My second thought is that the lack of a Kodak Moment described here sounds remarkably opposite from the mid-1985 moment at Intel so vividly described by Andy Grove and Gordon Moore. They too saw the existential threat posed by Japanese producers of memory (Intel was the market leader, and it was for a long time their dominant source of revenue).  

As Grove tells it, he and Moore decided that if they failed and the board were to bring in a new leader, the first thing the new CEO would do would be to sell off the memory business. "Well, then, why don't we walk out the door, walk back in, and do it ourselves?"  
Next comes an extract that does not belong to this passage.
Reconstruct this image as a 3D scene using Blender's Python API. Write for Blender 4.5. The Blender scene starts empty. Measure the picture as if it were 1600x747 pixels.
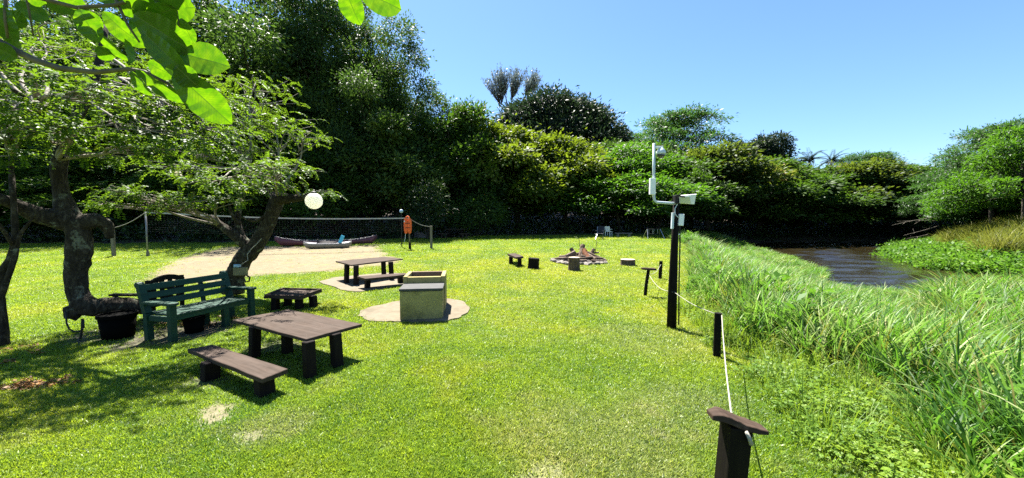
import bpy, bmesh, math, random
import numpy as np
from mathutils import Vector, Matrix

# ------------------------------------------------------------------ camera, world, sun, exposure
SC = bpy.context.scene
COL = SC.collection
R = math.radians
CZ, FPX, PITCH = 2.0, 580.0, 3.0
SUN_EL, SUN_AZ = 62.0, -26.0          # azimuth from +Y (the view direction), negative = to the left
EXPOSURE = 2.25
SKY_STRENGTH = 0.05
SUN_STRENGTH = 5.0

cam_d = bpy.data.cameras.new('camera')
cam = bpy.data.objects.new('camera', cam_d)
COL.objects.link(cam)
cam.location = (0, 0, CZ)
cam.rotation_euler = (R(90 - PITCH), 0, 0)
cam_d.sensor_width = 36.0
cam_d.lens = 36.0 * FPX / 1600.0
cam_d.clip_start = 0.05
cam_d.clip_end = 3000
SC.camera = cam

W = bpy.data.worlds.new('World')
SC.world = W
W.use_nodes = True
wn = W.node_tree
sky = wn.nodes.new('ShaderNodeTexSky')
sky.sky_type = 'NISHITA'
sky.sun_disc = False
sky.sun_elevation = R(SUN_EL)
sky.sun_rotation = R(SUN_AZ)
sky.altitude = 0
sky.air_density = 1.1
sky.dust_density = 0.3
sky.ozone_density = 10.0
wn.links.new(sky.outputs[0], wn.nodes['Background'].inputs[0])
wn.nodes['Background'].inputs[1].default_value = SKY_STRENGTH

sun_d = bpy.data.lights.new('sun', 'SUN')
sun_d.energy = SUN_STRENGTH
sun_d.angle = R(0.53)
sun_d.color = (1.0, 0.955, 0.88)
sun = bpy.data.objects.new('sun', sun_d)
COL.objects.link(sun)
SV = Vector((math.sin(R(SUN_AZ)) * math.cos(R(SUN_EL)), math.cos(R(SUN_AZ)) * math.cos(R(SUN_EL)), math.sin(R(SUN_EL))))
sun.rotation_euler = SV.to_track_quat('Z', 'Y').to_euler()
sun.location = SV * 60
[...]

Author Shih describes Kodak's response to their existential decision as:
"However, this would have meant walking away from a great consumer franchise. That’s not the logic that managers learn at business schools, and it would have been a hard pill for Kodak leaders to swallow."

Since Kodak's potential moment came 15 years later, and Grove described the Intel story in "Only the paranoid survive" in HBR about 1996, I submit that this was PRECISELY the logic that managers, at least some of them, were being taught. By the early 00s, "creative destruction" had caught on, and even I, a mere digital consumer, knew enough to short Kodak stock.  

Can you really say that the end result was pre-ordained, that nothing could have been done? Wasn't this the worst ending of all?  I agree there are lots of lessons to be learned – but I suspect there is still one to go, and it's the story of the last two decades. You can't outrun disruption – don't fight the wave, surf it.